Aim
Write out all the material exactly. Leave nothing out.

───── Supplied material

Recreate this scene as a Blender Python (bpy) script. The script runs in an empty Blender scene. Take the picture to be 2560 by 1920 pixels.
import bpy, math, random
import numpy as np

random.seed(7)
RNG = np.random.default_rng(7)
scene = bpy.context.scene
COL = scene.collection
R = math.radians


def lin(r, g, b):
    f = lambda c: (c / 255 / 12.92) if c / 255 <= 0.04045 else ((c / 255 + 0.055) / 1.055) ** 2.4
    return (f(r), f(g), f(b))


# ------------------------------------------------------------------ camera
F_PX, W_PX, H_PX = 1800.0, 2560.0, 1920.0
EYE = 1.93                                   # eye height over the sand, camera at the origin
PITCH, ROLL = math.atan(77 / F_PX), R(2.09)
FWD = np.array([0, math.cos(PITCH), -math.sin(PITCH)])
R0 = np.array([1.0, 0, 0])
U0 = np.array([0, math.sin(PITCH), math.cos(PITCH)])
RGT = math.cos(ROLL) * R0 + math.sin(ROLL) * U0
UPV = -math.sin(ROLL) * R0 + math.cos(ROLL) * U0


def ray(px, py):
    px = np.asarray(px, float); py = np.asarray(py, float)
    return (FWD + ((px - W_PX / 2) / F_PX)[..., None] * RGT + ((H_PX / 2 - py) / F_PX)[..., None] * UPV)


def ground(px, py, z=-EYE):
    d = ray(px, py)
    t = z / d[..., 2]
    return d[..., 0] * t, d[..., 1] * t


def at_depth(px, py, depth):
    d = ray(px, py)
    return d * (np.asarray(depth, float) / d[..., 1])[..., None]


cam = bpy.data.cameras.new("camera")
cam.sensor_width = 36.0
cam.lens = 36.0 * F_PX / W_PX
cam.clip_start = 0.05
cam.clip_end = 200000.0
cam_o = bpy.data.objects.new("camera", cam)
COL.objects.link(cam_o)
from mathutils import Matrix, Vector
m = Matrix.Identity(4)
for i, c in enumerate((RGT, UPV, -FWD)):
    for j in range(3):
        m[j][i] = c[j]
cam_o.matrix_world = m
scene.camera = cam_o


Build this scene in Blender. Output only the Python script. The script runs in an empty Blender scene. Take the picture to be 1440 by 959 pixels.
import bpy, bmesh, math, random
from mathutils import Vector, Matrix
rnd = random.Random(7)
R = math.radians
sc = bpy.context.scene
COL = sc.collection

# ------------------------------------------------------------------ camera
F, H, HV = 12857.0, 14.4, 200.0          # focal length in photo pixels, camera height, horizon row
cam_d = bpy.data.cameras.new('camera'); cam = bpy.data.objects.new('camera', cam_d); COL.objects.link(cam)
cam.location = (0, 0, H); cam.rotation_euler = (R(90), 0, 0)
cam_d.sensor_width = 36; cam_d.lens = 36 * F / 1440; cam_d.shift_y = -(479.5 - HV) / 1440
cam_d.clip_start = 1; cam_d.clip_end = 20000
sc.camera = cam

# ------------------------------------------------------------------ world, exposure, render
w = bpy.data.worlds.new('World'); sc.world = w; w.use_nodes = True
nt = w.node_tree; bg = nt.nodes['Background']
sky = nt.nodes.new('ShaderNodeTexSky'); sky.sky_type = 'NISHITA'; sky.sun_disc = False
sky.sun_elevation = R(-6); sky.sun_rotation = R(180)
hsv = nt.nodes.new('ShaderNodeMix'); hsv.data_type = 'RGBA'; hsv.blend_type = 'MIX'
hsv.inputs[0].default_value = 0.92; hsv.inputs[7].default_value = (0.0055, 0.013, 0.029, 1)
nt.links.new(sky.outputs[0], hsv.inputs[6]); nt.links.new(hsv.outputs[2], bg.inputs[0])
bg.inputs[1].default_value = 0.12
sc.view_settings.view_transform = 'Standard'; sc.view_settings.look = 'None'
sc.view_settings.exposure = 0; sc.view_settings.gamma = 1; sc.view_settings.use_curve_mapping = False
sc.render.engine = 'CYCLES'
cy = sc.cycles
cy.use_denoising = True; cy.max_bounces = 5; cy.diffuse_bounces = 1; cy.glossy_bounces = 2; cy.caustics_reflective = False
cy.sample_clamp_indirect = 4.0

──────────

Answer to the task
Recreate this scene as a Blender Python (bpy) script. The script runs in an empty Blender scene. Take the picture to be 2560 by 1920 pixels.
import bpy, math, random
import numpy as np

random.seed(7)
RNG = np.random.default_rng(7)
scene = bpy.context.scene
COL = scene.collection
R = math.radians


def lin(r, g, b):
    f = lambda c: (c / 255 / 12.92) if c / 255 <= 0.04045 else ((c / 255 + 0.055) / 1.055) ** 2.4
    return (f(r), f(g), f(b))


# ------------------------------------------------------------------ camera
F_PX, W_PX, H_PX = 1800.0, 2560.0, 1920.0
EYE = 1.93                                   # eye height over the sand, camera at the origin
PITCH, ROLL = math.atan(77 / F_PX), R(2.09)
FWD = np.array([0, math.cos(PITCH), -math.sin(PITCH)])
R0 = np.array([1.0, 0, 0])
U0 = np.array([0, math.sin(PITCH), math.cos(PITCH)])
RGT = math.cos(ROLL) * R0 + math.sin(ROLL) * U0
UPV = -math.sin(ROLL) * R0 + math.cos(ROLL) * U0


def ray(px, py):
    px = np.asarray(px, float); py = np.asarray(py, float)
    return (FWD + ((px - W_PX / 2) / F_PX)[..., None] * RGT + ((H_PX / 2 - py) / F_PX)[..., None] * UPV)


def ground(px, py, z=-EYE):
    d = ray(px, py)
    t = z / d[..., 2]
    return d[..., 0] * t, d[..., 1] * t


def at_depth(px, py, depth):
    d = ray(px, py)
    return d * (np.asarray(depth, float) / d[..., 1])[..., None]


cam = bpy.data.cameras.new("camera")
cam.sensor_width = 36.0
cam.lens = 36.0 * F_PX / W_PX
cam.clip_start = 0.05
cam.clip_end = 200000.0
cam_o = bpy.data.objects.new("camera", cam)
COL.objects.link(cam_o)
from mathutils import Matrix, Vector
m = Matrix.Identity(4)
for i, c in enumerate((RGT, UPV, -FWD)):
    for j in range(3):
        m[j][i] = c[j]
cam_o.matrix_world = m
scene.camera = cam_o


Build this scene in Blender. Output only the Python script. The script runs in an empty Blender scene. Take the picture to be 1440 by 959 pixels.
import bpy, bmesh, math, random
from mathutils import Vector, Matrix
rnd = random.Random(7)
R = math.radians
sc = bpy.context.scene
COL = sc.collection

# ------------------------------------------------------------------ camera
F, H, HV = 12857.0, 14.4, 200.0          # focal length in photo pixels, camera height, horizon row
cam_d = bpy.data.cameras.new('camera'); cam = bpy.data.objects.new('camera', cam_d); COL.objects.link(cam)
cam.location = (0, 0, H); cam.rotation_euler = (R(90), 0, 0)
cam_d.sensor_width = 36; cam_d.lens = 36 * F / 1440; cam_d.shift_y = -(479.5 - HV) / 1440
cam_d.clip_start = 1; cam_d.clip_end = 20000
sc.camera = cam

# ------------------------------------------------------------------ world, exposure, render
w = bpy.data.worlds.new('World'); sc.world = w; w.use_nodes = True
nt = w.node_tree; bg = nt.nodes['Background']
sky = nt.nodes.new('ShaderNodeTexSky'); sky.sky_type = 'NISHITA'; sky.sun_disc = False
sky.sun_elevation = R(-6); sky.sun_rotation = R(180)
hsv = nt.nodes.new('ShaderNodeMix'); hsv.data_type = 'RGBA'; hsv.blend_type = 'MIX'
hsv.inputs[0].default_value = 0.92; hsv.inputs[7].default_value = (0.0055, 0.013, 0.029, 1)
nt.links.new(sky.outputs[0], hsv.inputs[6]); nt.links.new(hsv.outputs[2], bg.inputs[0])
bg.inputs[1].default_value = 0.12
sc.view_settings.view_transform = 'Standard'; sc.view_settings.look = 'None'
sc.view_settings.exposure = 0; sc.view_settings.gamma = 1; sc.view_settings.use_curve_mapping = False
sc.render.engine = 'CYCLES'
cy = sc.cycles
cy.use_denoising = True; cy.max_bounces = 5; cy.diffuse_bounces = 1; cy.glossy_bounces = 2; cy.caustics_reflective = False
cy.sample_clamp_indirect = 4.0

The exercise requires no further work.